** Begin Material for this exercise **

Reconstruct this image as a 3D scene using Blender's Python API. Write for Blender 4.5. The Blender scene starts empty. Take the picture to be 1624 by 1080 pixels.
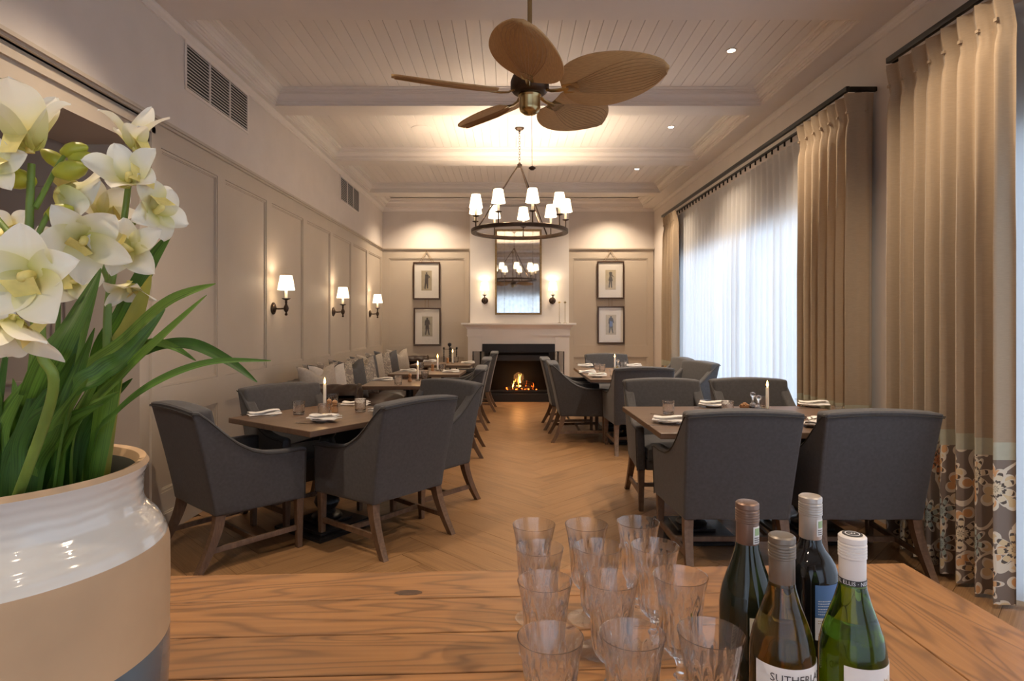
import bpy, bmesh, math, random
from mathutils import Vector, Matrix
from math import sin, cos, pi, sqrt, radians as R, atan2
random.seed(7)
SC = bpy.context.scene
C = SC.collection

# ---------------------------------------------------------------- camera
F = 950.0; H = 1.38
cd = bpy.data.cameras.new('camera'); cam = bpy.data.objects.new('camera', cd); C.objects.link(cam)
cam.location = (0, 0, H); cam.rotation_euler = (R(90), 0, 0)
cd.sensor_width = 36; cd.lens = F * 36 / 1624
cd.shift_x = 4 / 1624; cd.shift_y = -30 / 1624
cd.clip_start = 0.05; cd.clip_end = 100
SC.camera = cam

# ---------------------------------------------------------------- world, exposure
w = bpy.data.worlds.new('overcast_sky'); SC.world = w; w.use_nodes = True
bg = w.node_tree.nodes['Background']
bg.inputs[0].default_value = (0.60, 0.77, 1.0, 1); bg.inputs[1].default_value = 1.8
SC.view_settings.view_transform = 'Standard'; SC.view_settings.look = 'None'
SC.view_settings.gamma = 1; SC.view_settings.use_curve_mapping = False
SC.view_settings.exposure = 1.45
SC.cycles.max_bounces = 26; SC.cycles.diffuse_bounces = 5; SC.cycles.glossy_bounces = 4
SC.cycles.transmission_bounces = 26; SC.cycles.transparent_max_bounces = 40
SC.cycles.caustics_reflective = False; SC.cycles.caustics_refractive = True; SC.cycles.blur_glossy = 0.3
SC.cycles.sample_clamp_indirect = 5.0

WARM = (1.0, 0.79, 0.57)
E_DOWN = 68.0; E_WASH = 56.0; E_CHAND = 6.0; E_SCONCE = 1.25; E_CANDLE = 0.3

def lamp(name, kind, loc, energy, color=WARM, parent=None, size=0.03, rot=None, spot=None, blend=.6):
    l = bpy.data.lights.new(name, kind); l.energy = energy; l.color = color
    if kind in ('POINT', 'SPOT'): l.shadow_soft_size = size
    if kind == 'SPOT': l.spot_size = spot; l.spot_blend = blend
    o = bpy.data.objects.new(name, l); C.objects.link(o); o.location = loc
    if rot: o.rotation_euler = rot
    if parent: o.parent = parent
    return o
def portal(name, x, y0, y1, z0, z1, rot=None):
    l = bpy.data.lights.new(name, 'AREA'); l.shape = 'RECTANGLE'; l.size = z1 - z0; l.size_y = y1 - y0
    o = bpy.data.objects.new(name, l); C.objects.link(o)
    o.location = (x, (y0 + y1) / 2, (z0 + z1) / 2); o.rotation_euler = (0, R(90), 0)
    if rot: o.rotation_euler = rot; o.location = (x, y0, (z0+z1)/2)
    l.cycles.is_portal = True
    return o
    return o
XL, XR, YF, ZS, ZC = -2.245, 2.56, 10.6, 3.38, 3.513
WIN = [(4.55, 8.75), (-1.5, 3.05)]
WZ = 2.40
BW = (-1.75, 2.1)  # x span of the added fill window in the back wall
l_ = portal('window_portal', .175, -2.38, -2.38, .3, WZ, (R(-90), 0, 0)); l_.data.size = BW[1]-BW[0]; l_.data.size_y = WZ-.3
for (a, b) in WIN: portal('window_portal', XR + .18, a, b, 0.02, WZ)

# ---------------------------------------------------------------- helpers
def T(px, py, z=.75):
    Y = F * (H - z) / (py - 510); return ((px - 808) / F * Y, Y)
def P(px, py, Y): return Vector(((px - 808) / F * Y, Y, H + (510 - py) / F * Y))
def WL(px): return F * -XL / (808 - px)

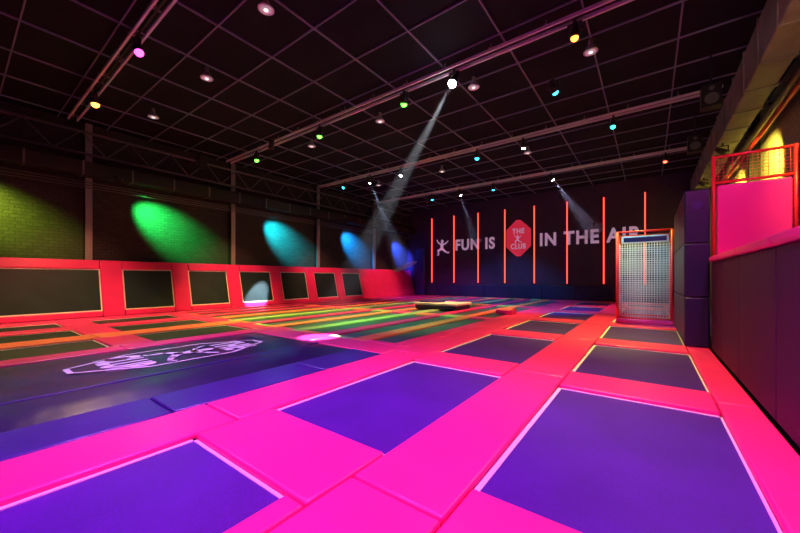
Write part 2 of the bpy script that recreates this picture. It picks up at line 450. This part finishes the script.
# right side
stage_light(1.7,5.2,YEL,(2.2,5.9,3.0),1200,95,.8,z=3.95,st=7,r=.04)
stage_light(1.3,10.2,YEL,(2.2,10.9,3.4),2200,110,.9,z=3.95,st=7,r=.04)
stage_light(1.3,13.4,YEL,(2.2,14.2,3.4),2600,110,.9,z=3.95,st=7,r=.04)
stage_light(1.0,2.5,MAG,(1.1,6.4,1.8),1200,42,.8,z=4.6,st=8,lc=(1,.12,.6))  # added magenta fill for the pink platform panels
stage_light(.2,2.0,ORG,(1.5,4.5,4.4),300,70,.9,z=3.6,st=8,lc=(1,.8,.6),vis=False)  # added warm fill on the duct face, no fixture
stage_light(-1.5,7.0,CYA,(-.1,9.0,1.2),2200,24,.7,z=4.85,lc=(.35,.9,1),st=10)
w=bpy.data.worlds.new('world'); sc.world=w; w.use_nodes=True
w.node_tree.nodes['Background'].inputs[0].default_value=(.12,.08,.3,1); w.node_tree.nodes['Background'].inputs[1].default_value=.1

# high-bay lamps
for (x,y) in [(-4.4,2.7),(-6.83,2.95),(-9.5,2.9),(-1.2,2.8),(-2.84,6.3),(-5.3,6.3),(-7.9,6.3),(-.8,6.5),(-3.0,10.6),(-6.0,10.6),(-9.0,10.6)]:
    b=B(); z=5.05
    b.tube((x,y,z),(x,y,z-.10),.035,M['grey'],12)
    b.tube((x,y,z-.20),(x,y,z-.10),.105,M['grey'],24,.045)
    b.tube((x,y,z-.212),(x,y,z-.2),.112,M['alu'],24)
    b.tube((x,y,z-.216),(x,y,z-.21),.085,lens((.6,.5,.6),.3),24)
    b.tube((x,y,z-.225),(x,y,z-.214),.03,lens((1,.9,.9),1.5),12)
    b.obj('high_bay_lamp')

# loudspeakers
for (x,y,z) in [(.9,5.0,4.35),(.9,8.3,4.3),(.9,11.0,4.3),(-11.0,4.6,4.55)]:
    b=B(); b.box(x-.14,x+.14,y-.12,y+.12,z-.2,z+.2,M['black'],.015); b.tube((x,y-.125,z-.06),(x,y-.12,z-.06),.1,M['dgrey'],20); b.tube((x,y-.125,z+.12),(x,y-.12,z+.12),.04,M['dgrey'],16)
    b.tube((x,y,z+.2),(x,y,5.06),.015,M['black']); b.obj('loudspeaker')

# ------------------------------------------------------------ back wall
for k in range(8):
    x=-10.22+1.44*k
    b=B(); b.box(x-.05,x+.05,YB-.035,YB-.001,.72,4.52,M['black']); b.box(x-.022,x+.022,YB-.06,YB-.035,.75,4.48,M['led']); b.obj('led_strip_light')
U=(1,0,0);V=(0,0,1)
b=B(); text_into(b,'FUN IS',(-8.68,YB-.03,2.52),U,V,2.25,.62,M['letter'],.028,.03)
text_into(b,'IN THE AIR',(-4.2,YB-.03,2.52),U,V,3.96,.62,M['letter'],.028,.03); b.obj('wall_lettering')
b=B()
hx=[(-.60,-.42),(-.60,.42),(-.10,.90),(.10,.90),(.60,.42),(.60,-.42),(.10,-.90),(-.10,-.90)]
hx=hx[::-1]
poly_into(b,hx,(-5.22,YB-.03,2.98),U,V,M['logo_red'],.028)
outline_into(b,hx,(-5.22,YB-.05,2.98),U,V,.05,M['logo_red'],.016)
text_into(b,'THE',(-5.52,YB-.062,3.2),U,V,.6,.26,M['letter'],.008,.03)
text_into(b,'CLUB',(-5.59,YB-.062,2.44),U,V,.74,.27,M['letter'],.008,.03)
jumper_into(b,(-5.25,YB-.062,2.72),U,V,.46,M['letter'],.006)
b.obj('club_logo_sign')
b=B(); jumper_into(b,(-9.55,YB-.03,2.3),U,V,1.0,M['letter'],.026); b.obj('jumper_silhouette_decal')
b=B()
for k in range(9):
    x0=-11.3+1.44*k; b.box(x0+.01,x0+1.43,YB-.10,YB-.002,.005,.62,M['navy'] ,.02,2)
b.obj('back_wall_padding')
b=B(); b.box(XL+.75,XL+1.35,YB-.22,YB-.105,0.005,2.75,M['pad_blue'],.03); b.obj('crash_mat')

# ------------------------------------------------------------ podium blocks on lanes
b=B(); b.box(-6.3,-4.7,9.2,10.3,.13,.20,M['white'],.015); b.box(-6.25,-4.75,9.25,10.25,.0,.13,M['navy'],.01)
b.box(-6.15,-5.5,9.35,9.95,.20,.24,M['pad_blue'],.01)
b.obj('foam_podium')
b=B(); b.box(-3.45,-3.0,9.1,9.55,0,.12,M['pad_pink'],.02); b.box(-3.42,-3.03,9.13,9.52,.12,.15,M['pad_or_lit'],.015); b.obj('foam_block')

# ------------------------------------------------------------ right platform
b=B()
ys=[-3.3,-1.5,.2,1.9,3.4,4.6,5.6,6.38]
for a,c in zip(ys[:-1],ys[1:]):
    b.box(.70,.79,a+.004,c-.004,.004,1.22,M['plum'],.015,2)
    b.box(.67,1.0,a+.004,c-.004,1.225,1.30,M['pad_pink'],.02,2)
b.box(.79,1.97,-3.3,6.4,1.10,1.20,M['deck'])
for y in (-2.5,0,2.5,5,6.3): b.box(1.8,1.9,y-.05,y+.05,-.125,1.1,M['black'])
b.box(.76,1.47,6.42,6.50,1.22,2.30,M['pad_pink'],.02,2)
b.box(1.54,1.97,6.30,6.50,1.22,2.75,M['pad_pink'],.02,2)
b.obj('jump_platform')
b=B()
b.tube((.73,6.46,1.31),(.73,6.46,2.72),.022,M['redsteel'],10); b.tube((1.505,6.46,1.21),(1.505,6.46,2.72),.022,M['redsteel'],10)
for z in (2.70,2.34): b.tube((.73,6.46,z),(1.5,6.46,z),.02,M['redsteel'],10)
for k in range(1,16): b.tube((.73+.0485*k,6.46,2.34),(.73+.0485*k,6.46,2.7),.003,M['rope_red'],4)
for k in range(1,8): b.tube((.73,6.46,2.34+.045*k),(1.5,6.46,2.34+.045*k),.003,M['rope_red'],4)
b.obj('safety_railing')

# tall padded pillar
b=B()
for (z0,z1) in ((.004,.72),(.725,1.5),(1.505,2.27)):
    for (a,c) in ((6.42,7.3),(7.3,8.2),(8.2,8.93)):
        b.box(.41,.69,a+.004,c-.004,z0,z1,M['navy'],.02,2)
poly_into(b,[(.06*math.cos(t*math.pi/10),.06*math.sin(t*math.pi/10)) for t in range(20)],(.55,6.424,2.05),U,V,M['pad_blue'],.006)
b.obj('padded_pillar')

# ------------------------------------------------------------ net cage
b=B()
x0,x1,y0,y1,zt=-.58,.38,9.0,9.9,2.02
for (x,y) in ((x0,y0),(x1,y0),(x0,y1),(x1,y1)): b.tube((x,y,.005),(x,y,zt),.03,M['redsteel'],12)
for z in (zt,.12):
    b.tube((x0,y0,z),(x1,y0,z),.022,M['redsteel']); b.tube((x0,y1,z),(x1,y1,z),.022,M['redsteel'])
    b.tube((x0,y0,z),(x0,y1,z),.022,M['redsteel']); b.tube((x1,y0,z),(x1,y1,z),.022,M['redsteel'])
b.box(x0+.08,x1-.05,y0-.04,y0+.0,1.76,1.92,M['rope'],.01)
b.box(x0+.12,x1-.09,y0-.045,y0-.039,1.79,1.89,M['navy'])
n=20
for k in range(1,n):
    x=x0+(x1-x0)*k/n; b.tube((x,y0,.12),(x,y0,1.76),.006,M['rope'],4); b.tube((x,y1,.12),(x,y1,zt),.0045,M['rope'],4)
for k in range(1,34):
    z=.12+1.64*k/34; m=M['rope']
    b.tube((x0,y0,z),(x1,y0,z),.006,m,4); b.tube((x0,y0,z),(x0,y1,z),.0045,M['rope_red'],4); b.tube((x0,y1,z),(x1,y1,z),.0045,m,4)
for k in range(1,18):
    y=y0+(y1-y0)*k/18; b.tube((x0,y,.12),(x0,y,zt),.0045,M['rope_red'],4)
b.box(x0-.02,x1+.02,y0-.06,y0+.06,0.005,.10,M['pad'],.02)
b.obj('net_cage')

# ------------------------------------------------------------ right ducts
b=B(); b.box(1.25,1.62,YF+.1,YB-.1,4.05,4.7,M['duct'],.02)
for k in range(22):
    y=YF+.5+k*.9; b.box(1.235,1.635,y-.025,y+.025,4.035,4.715,M['duct'])
b.obj('ventilation_duct')
b=B(); b.tube((1.93,YF+.1,4.3),(1.93,YB-.1,4.3),.06,M['duct'],16); b.tube((1.93,YF+.1,4.1),(1.93,YB-.1,4.1),.04,M['redsteel'],12)
for k in range(10):
    y=YF+1+k*2; b.box(1.85,1.99,y-.02,y+.02,4.36,4.40,M['black'])
b.obj('ceiling_pipes')
b=B()
for y in (0.6,4.4,8.2,12): b.box(2.0,2.19,y-.1,y+.1,-.125,5.05,M['black'])
b.obj('wall_columns')

# ------------------------------------------------------------ camera
cam=bpy.data.cameras.new('camera'); co=bpy.data.objects.new('camera',cam); col.objects.link(co)
cam.sensor_width=36; cam.lens=335/800*36; cam.shift_y=11.5/800
co.location=(0,0,S); co.rotation_euler=(math.pi/2,0,math.atan2(.597,.802))
cam.clip_start=.05; cam.clip_end=200
sc.camera=co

** End Material for this exercise **

Short problem >>
Hand back the exact lines from the start of the entries to the line with "SC.camera = cam", both ends kept and pictures left out.

Answer for this exercise >>
Reconstruct this image as a 3D scene using Blender's Python API. Write for Blender 4.5. The Blender scene starts empty. Take the picture to be 1624 by 1080 pixels.
import bpy, bmesh, math, random
from mathutils import Vector, Matrix
from math import sin, cos, pi, sqrt, radians as R, atan2
random.seed(7)
SC = bpy.context.scene
C = SC.collection

# ---------------------------------------------------------------- camera
F = 950.0; H = 1.38
cd = bpy.data.cameras.new('camera'); cam = bpy.data.objects.new('camera', cd); C.objects.link(cam)
cam.location = (0, 0, H); cam.rotation_euler = (R(90), 0, 0)
cd.sensor_width = 36; cd.lens = F * 36 / 1624
cd.shift_x = 4 / 1624; cd.shift_y = -30 / 1624
cd.clip_start = 0.05; cd.clip_end = 100
SC.camera = cam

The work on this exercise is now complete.